To be done >> From the listing below, count the lines where the string "scene" occurs. Give the number, with no other words.

▬▬▬▬▬▬▬▬▬▬

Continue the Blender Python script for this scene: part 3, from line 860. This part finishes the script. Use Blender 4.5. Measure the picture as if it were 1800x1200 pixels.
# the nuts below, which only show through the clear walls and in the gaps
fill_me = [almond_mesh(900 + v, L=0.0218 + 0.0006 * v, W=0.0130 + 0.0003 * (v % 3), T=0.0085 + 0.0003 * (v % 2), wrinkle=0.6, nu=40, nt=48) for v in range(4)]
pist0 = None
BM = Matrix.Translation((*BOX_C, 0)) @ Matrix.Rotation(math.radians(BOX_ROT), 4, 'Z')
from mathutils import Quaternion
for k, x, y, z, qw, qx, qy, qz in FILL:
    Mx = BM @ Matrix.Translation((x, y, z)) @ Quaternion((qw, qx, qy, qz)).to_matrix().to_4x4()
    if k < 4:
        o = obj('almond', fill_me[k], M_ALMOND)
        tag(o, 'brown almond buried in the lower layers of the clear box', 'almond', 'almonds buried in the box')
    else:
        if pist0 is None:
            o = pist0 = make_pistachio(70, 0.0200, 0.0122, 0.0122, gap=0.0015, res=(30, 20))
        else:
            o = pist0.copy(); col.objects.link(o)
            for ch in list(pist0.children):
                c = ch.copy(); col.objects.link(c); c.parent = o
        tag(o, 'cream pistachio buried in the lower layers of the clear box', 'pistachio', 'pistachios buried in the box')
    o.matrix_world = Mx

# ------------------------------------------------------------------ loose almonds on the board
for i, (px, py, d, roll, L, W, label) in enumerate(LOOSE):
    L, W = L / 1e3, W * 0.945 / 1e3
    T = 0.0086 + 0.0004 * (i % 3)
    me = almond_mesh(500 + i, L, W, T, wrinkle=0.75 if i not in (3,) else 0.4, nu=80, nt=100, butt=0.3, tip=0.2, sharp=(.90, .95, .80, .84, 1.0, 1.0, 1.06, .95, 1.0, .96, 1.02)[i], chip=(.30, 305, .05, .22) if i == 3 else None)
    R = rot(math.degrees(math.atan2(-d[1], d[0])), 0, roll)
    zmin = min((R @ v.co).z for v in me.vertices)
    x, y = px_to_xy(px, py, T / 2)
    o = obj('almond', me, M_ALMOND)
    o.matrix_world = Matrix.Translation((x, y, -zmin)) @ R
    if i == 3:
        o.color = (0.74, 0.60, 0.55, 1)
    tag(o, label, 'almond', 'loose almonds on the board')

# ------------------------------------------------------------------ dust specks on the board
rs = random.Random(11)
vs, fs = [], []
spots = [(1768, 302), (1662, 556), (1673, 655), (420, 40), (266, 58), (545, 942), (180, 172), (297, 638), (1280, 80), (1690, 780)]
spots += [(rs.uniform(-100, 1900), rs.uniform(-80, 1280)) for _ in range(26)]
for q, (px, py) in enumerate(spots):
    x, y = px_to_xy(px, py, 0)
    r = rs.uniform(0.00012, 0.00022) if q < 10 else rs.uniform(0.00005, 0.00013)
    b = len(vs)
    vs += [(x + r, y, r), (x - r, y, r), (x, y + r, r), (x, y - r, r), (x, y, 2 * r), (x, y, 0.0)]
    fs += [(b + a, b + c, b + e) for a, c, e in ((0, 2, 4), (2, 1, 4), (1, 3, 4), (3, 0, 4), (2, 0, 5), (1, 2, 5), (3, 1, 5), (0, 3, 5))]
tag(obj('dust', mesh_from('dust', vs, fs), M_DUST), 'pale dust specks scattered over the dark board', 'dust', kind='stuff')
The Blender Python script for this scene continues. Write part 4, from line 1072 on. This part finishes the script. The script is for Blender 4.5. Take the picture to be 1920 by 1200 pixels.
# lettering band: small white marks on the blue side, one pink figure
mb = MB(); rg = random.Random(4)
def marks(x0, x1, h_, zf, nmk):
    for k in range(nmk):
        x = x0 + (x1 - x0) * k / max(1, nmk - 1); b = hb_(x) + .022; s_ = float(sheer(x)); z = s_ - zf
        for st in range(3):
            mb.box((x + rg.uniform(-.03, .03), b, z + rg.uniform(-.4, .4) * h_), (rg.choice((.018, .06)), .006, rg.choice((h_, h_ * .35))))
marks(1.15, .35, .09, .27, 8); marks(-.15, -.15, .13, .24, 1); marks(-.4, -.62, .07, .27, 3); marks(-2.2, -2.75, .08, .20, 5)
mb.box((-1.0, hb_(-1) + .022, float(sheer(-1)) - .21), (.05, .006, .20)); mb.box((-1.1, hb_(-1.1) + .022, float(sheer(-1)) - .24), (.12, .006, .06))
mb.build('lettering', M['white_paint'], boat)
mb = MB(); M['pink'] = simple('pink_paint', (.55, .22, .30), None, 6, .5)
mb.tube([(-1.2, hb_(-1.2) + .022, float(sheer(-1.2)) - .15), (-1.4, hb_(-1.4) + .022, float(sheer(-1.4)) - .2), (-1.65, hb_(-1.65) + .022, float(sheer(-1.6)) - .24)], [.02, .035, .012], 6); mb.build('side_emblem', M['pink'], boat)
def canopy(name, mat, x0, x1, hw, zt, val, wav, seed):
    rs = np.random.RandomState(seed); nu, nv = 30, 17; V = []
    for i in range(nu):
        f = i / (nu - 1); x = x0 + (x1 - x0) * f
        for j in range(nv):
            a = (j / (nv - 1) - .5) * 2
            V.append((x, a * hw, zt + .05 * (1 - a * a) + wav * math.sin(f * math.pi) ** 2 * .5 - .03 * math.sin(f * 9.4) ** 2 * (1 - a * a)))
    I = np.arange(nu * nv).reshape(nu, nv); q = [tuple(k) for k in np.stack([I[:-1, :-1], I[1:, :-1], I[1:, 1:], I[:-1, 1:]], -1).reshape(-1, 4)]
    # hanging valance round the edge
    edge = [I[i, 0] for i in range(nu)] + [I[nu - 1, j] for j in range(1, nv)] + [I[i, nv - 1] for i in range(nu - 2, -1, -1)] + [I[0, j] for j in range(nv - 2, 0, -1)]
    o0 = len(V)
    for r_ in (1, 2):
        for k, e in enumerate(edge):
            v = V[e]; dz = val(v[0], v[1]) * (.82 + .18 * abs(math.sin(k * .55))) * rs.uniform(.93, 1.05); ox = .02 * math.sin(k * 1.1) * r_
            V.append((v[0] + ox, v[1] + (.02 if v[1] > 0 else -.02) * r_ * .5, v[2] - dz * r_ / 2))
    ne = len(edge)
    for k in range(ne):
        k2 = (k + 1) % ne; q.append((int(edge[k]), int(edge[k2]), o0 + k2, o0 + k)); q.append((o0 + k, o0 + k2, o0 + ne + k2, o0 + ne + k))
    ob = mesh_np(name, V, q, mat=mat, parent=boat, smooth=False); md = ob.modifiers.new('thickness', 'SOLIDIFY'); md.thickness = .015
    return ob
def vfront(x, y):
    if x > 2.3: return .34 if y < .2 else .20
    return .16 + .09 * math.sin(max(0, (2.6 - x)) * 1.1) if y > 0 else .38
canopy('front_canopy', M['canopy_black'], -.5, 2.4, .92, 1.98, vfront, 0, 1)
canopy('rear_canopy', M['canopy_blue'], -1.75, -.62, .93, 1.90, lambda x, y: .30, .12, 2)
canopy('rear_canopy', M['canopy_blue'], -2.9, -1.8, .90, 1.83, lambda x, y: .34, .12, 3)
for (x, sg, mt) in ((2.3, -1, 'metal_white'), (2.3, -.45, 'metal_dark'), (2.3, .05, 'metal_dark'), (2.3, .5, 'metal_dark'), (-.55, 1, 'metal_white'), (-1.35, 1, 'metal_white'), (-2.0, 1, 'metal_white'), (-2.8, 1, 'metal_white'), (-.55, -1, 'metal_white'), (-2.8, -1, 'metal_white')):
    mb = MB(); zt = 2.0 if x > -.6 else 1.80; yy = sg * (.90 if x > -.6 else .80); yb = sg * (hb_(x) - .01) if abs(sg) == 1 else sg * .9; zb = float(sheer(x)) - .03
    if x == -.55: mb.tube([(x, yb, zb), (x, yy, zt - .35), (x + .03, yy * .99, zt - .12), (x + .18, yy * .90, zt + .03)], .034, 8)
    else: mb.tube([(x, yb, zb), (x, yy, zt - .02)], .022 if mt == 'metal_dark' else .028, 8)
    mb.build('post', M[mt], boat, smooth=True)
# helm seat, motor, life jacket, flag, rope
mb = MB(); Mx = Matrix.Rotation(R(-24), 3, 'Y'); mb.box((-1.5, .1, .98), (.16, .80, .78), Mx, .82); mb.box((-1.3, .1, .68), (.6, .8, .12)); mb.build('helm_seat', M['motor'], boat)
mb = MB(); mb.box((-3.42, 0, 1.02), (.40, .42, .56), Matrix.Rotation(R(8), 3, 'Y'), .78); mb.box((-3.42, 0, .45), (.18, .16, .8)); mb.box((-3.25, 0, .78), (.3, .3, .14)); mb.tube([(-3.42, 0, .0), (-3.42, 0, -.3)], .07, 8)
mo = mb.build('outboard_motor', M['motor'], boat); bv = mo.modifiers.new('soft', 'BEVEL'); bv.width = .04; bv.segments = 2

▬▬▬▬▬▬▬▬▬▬

Answer in full >> 2